Valentine’s Day used to be important to me for reasons that I’m not going to go into. I enjoyed the whole of it even when I didn’t have a “Valentine” to celebrate with. I find that has changed now. I don’t mean I’m anti-Valentine, merely that it doesn’t carry a great deal of significance. Several years ago, we stopped going out because quite frankly, it tends to be the same kind of semi-chaos as Mother’s Day and Father’s Day. Since we both enjoy cooking, Valentine’s Day is another time we do a special meal at home. (The exception obviously is when we travel.)
We’re at the stage where we buy fewer and fewer gifts and with trying to watch my carbs, a box of lovely candy isn’t really a treat. (Well, okay, a few will do). Flowers are nice, although I’ve never particularly cared for roses because they simply tend to wilt too quickly. I think as much as anything though, with us having been married for more than 28 years, it isn’t that we’ve lost romance. It’s actually the opposite. Our romance is a daily thing, a thing of comfort, of a togetherness that doesn’t need a special day to acknowledge it.
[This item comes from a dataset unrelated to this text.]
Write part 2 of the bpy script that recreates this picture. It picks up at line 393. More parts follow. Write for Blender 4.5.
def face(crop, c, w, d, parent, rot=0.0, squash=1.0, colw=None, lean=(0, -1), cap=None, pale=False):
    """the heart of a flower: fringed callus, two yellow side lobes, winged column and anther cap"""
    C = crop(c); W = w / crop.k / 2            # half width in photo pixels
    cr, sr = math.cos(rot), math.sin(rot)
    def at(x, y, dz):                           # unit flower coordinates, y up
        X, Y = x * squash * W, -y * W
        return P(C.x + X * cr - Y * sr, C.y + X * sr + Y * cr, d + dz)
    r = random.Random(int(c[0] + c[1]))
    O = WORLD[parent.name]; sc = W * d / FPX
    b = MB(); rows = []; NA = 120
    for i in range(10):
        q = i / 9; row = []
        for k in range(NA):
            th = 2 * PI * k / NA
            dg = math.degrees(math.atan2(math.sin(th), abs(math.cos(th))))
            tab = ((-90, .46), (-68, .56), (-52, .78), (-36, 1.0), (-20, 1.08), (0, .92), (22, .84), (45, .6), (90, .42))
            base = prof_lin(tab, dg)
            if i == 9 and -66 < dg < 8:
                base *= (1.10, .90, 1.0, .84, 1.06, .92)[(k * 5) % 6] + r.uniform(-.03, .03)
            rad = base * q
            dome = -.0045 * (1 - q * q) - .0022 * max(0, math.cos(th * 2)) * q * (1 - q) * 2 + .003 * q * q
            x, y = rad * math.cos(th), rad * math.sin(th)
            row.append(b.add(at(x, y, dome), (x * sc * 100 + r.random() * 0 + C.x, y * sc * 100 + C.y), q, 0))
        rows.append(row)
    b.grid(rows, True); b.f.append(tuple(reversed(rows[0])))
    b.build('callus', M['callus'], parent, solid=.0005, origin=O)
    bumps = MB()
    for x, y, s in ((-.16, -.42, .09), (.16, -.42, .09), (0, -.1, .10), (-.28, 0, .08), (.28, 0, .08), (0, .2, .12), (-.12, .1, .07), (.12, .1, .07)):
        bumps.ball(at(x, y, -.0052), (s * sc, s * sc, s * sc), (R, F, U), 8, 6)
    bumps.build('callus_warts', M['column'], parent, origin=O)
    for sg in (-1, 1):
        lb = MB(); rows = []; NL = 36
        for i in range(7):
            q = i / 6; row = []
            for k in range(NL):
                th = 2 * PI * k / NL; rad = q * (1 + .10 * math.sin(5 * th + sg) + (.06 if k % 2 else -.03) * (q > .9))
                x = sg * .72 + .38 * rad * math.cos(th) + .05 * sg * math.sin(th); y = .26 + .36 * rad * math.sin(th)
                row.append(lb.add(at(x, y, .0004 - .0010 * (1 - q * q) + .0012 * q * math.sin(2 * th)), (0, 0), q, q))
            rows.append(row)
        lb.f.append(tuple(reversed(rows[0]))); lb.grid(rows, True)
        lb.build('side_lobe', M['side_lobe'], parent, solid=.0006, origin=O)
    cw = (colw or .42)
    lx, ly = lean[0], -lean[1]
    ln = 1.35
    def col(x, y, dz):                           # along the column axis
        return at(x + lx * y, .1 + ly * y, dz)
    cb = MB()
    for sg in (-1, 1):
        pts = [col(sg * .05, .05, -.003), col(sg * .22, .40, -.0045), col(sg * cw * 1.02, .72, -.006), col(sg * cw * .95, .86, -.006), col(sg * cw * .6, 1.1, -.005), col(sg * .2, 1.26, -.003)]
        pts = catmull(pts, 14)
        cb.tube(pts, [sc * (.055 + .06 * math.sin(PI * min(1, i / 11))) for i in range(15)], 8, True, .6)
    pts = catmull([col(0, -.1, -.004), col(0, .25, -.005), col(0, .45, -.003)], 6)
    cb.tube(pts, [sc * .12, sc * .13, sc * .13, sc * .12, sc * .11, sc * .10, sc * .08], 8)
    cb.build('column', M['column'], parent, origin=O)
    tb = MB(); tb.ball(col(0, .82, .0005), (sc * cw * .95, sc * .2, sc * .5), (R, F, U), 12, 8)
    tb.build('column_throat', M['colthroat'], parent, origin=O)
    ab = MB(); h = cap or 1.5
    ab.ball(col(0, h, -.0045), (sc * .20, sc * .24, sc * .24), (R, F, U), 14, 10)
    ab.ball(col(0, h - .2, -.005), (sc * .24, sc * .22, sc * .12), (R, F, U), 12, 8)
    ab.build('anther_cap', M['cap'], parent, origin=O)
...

After all, when you’re married, there is the anniversary and often the anniversary of when you met. (Which was ironically Feb 13th, the day before Valentine’s Day and then I didn’t see him for a while because he left on a business trip).
I know it can be a difficult day for some people – those who aren’t in a relationship and would like to be or those who recently lost someone they love.
Whatever category you fit into, I hope you enjoy or make it through the day. And if it isn’t an easy day, be gentle with yourself as you reflect.